D&D is in my opinion very like modern day tourism. The adventurers are basicaly heavily armed backpackers wandering the earth to see the sights and hear the sounds of wonderous places and get themselves into some adventures.
Just like today the adventurers are super rich compared to the indigenous population and treat everything like it can be bought with there overvalued money. The average commoner is likely to harbour great jealousy and hatred of these middle class elitists and will spit in their soup or beer whenever possible but will also recognise the value the adventurers have to the local economy.

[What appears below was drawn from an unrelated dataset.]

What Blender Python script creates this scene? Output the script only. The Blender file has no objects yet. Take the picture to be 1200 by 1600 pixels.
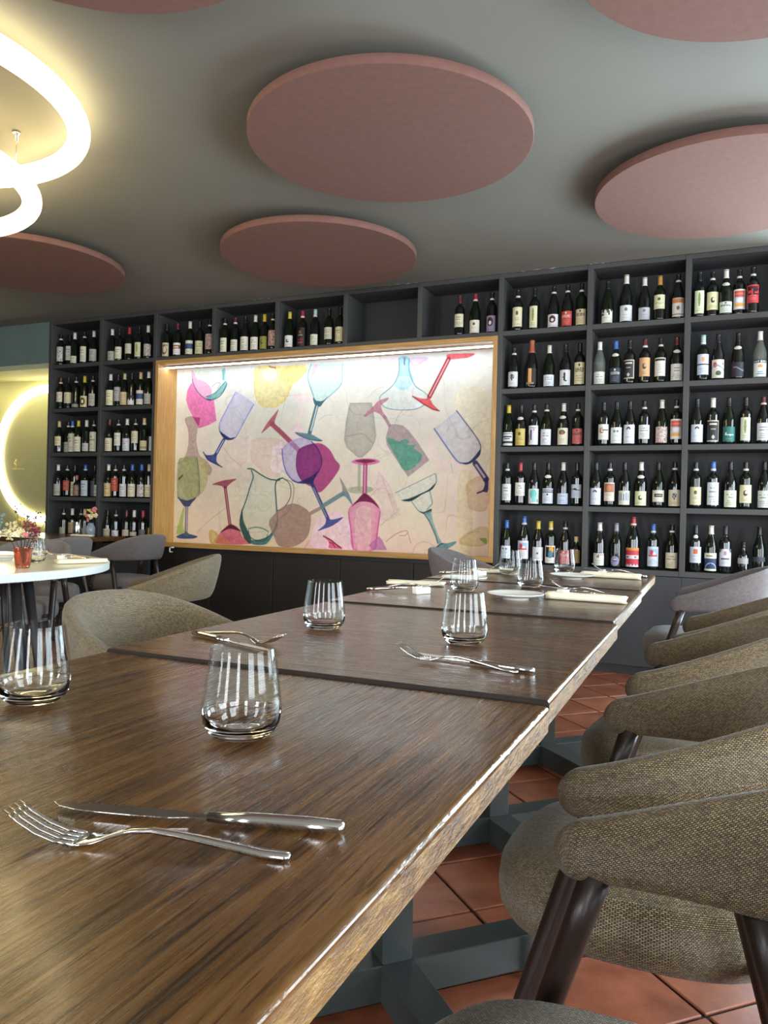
import bpy, math, random
import numpy as np
from mathutils import Vector, Matrix
PI = math.pi
C = bpy.context.scene.collection
SC = bpy.context.scene

# ------------------------------------------------------------------ camera
HC = 1.045
yaw, pitch, roll = .4165, -.00158, .02306
fw = Vector((-math.sin(yaw)*math.cos(pitch), math.cos(yaw)*math.cos(pitch), math.sin(pitch)))
rt = Vector((math.cos(yaw), math.sin(yaw), 0)); up = rt.cross(fw)
r2 = rt*math.cos(roll)+up*math.sin(roll); u2 = -rt*math.sin(roll)+up*math.cos(roll)
cam = bpy.data.cameras.new('camera'); camo = bpy.data.objects.new('camera', cam); C.objects.link(camo)
cam.sensor_fit = 'AUTO'; cam.sensor_width = 36; cam.lens = 1198.5*36/1600
cam.clip_start = .02; cam.clip_end = 60
m = Matrix((( r2.x, u2.x, -fw.x, 0), (r2.y, u2.y, -fw.y, 0), (r2.z, u2.z, -fw.z, HC), (0, 0, 0, 1)))
camo.matrix_world = m
SC.camera = camo
cam.dof.use_dof = False

# ------------------------------------------------------------------ world, light, exposure
w = bpy.data.worlds.new('world'); SC.world = w; w.use_nodes = True
bg = w.node_tree.nodes['Background']; bg.inputs[0].default_value = (.62, .78, 1, 1); bg.inputs[1].default_value = 2.0
SC.view_settings.view_transform = 'Standard'; SC.view_settings.look = 'None'
SC.view_settings.gamma = 1; SC.view_settings.use_curve_mapping = False
SC.view_settings.exposure = .5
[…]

On the other hand if adventurers come into a village and spend super amounts of wealth cleaning out the local stores of equipment and provisions trhen they have inflated the prices of whats left (if any) putting the goods even further beyond the reach of normal people. This is liokely (eventuall) to lead to some sort of peasant revolutionary movement which no doubt will be cut down brutally by the local lord and his hired help (the adventurers)
 

KarinsDad said:
Which third world countries have you been to?

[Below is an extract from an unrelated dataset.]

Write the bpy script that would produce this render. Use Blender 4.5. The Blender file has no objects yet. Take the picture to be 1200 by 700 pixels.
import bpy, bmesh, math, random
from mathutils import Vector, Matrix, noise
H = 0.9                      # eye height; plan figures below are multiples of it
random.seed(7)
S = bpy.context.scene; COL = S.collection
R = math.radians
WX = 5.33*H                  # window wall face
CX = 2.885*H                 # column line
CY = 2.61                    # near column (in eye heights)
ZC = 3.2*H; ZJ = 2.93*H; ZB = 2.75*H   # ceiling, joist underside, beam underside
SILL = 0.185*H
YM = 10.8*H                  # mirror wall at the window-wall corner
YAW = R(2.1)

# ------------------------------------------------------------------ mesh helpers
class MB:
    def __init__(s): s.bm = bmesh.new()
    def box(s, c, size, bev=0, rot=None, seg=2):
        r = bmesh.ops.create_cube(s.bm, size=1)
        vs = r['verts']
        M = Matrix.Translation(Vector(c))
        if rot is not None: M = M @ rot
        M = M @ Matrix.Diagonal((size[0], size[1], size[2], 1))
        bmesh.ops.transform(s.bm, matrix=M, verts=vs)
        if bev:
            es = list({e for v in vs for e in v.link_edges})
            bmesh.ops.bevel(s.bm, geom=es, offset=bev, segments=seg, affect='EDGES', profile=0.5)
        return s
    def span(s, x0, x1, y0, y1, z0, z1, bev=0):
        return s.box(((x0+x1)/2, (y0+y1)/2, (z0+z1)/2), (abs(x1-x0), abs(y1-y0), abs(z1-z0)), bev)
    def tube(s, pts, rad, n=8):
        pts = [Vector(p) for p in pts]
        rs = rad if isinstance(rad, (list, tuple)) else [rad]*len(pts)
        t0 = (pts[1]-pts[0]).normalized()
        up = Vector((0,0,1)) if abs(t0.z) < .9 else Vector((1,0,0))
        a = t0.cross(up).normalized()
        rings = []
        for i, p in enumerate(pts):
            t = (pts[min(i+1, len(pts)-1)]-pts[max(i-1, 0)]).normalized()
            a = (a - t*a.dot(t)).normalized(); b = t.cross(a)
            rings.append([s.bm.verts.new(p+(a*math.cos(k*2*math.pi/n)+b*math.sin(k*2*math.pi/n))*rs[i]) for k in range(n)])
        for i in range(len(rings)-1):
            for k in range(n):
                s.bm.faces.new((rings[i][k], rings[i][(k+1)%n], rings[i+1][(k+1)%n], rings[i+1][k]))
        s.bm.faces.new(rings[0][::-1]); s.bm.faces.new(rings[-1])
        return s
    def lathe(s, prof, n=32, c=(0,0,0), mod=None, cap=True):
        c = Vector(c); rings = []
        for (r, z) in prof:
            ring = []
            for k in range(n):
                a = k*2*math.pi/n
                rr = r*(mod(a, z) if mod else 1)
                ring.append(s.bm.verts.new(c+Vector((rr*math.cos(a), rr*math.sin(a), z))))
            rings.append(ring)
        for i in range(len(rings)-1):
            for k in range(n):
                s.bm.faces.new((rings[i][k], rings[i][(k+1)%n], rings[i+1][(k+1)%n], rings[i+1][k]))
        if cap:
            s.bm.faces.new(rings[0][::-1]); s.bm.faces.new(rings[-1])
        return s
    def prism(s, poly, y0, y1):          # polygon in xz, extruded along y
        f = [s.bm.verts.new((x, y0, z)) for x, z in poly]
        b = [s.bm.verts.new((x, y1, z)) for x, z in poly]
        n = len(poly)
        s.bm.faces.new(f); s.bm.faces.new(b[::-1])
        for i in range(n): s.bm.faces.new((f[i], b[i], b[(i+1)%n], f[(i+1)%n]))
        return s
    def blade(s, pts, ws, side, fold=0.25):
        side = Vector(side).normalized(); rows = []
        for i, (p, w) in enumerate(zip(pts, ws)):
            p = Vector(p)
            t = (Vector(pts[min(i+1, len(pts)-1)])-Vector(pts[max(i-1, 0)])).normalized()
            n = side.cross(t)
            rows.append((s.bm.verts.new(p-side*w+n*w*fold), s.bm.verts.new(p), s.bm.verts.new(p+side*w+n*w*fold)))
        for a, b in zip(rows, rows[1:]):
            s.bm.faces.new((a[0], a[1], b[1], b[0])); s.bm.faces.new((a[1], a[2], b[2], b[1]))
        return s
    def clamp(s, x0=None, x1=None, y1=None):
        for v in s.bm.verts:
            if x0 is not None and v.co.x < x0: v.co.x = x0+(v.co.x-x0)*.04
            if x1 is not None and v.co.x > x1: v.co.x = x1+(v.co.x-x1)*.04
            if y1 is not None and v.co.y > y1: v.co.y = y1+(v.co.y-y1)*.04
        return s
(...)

Tanzania (2 years), Rwanda (about 6 weeks), Nigeria (3 years), Zaire (2 years, when it was still Zaire), Togo (2 years) and Benin (3 months). My observations of the local practices in those countries match up pretty well with Vaxalon's assumptions. Extended family living is pretty common, and when the extended family breaks down (like in large parts of Lagos), the populace lives in abject poverty and starves, as opposed to living in modest poverty.

For the most part, people live on what we would consider to be unlivable amounts of money, usually by pooling resources and self help (growing or scavenging food to supplement their resources). For example, in Zaire, a particular breed of caterpillar is eaten on a regular basis (it has a "season" where the caterpillar population all seem to be born and for about a month, the trees are covered with the buggers). Poor families fill buckets with these caterpillars and prepare them as food. Many of my Zairois friends said that some families live exclusively on caterpillars when they are "in season" in order to save money. I would suspect that a D&D economy would have similar "food scavenging" techniques.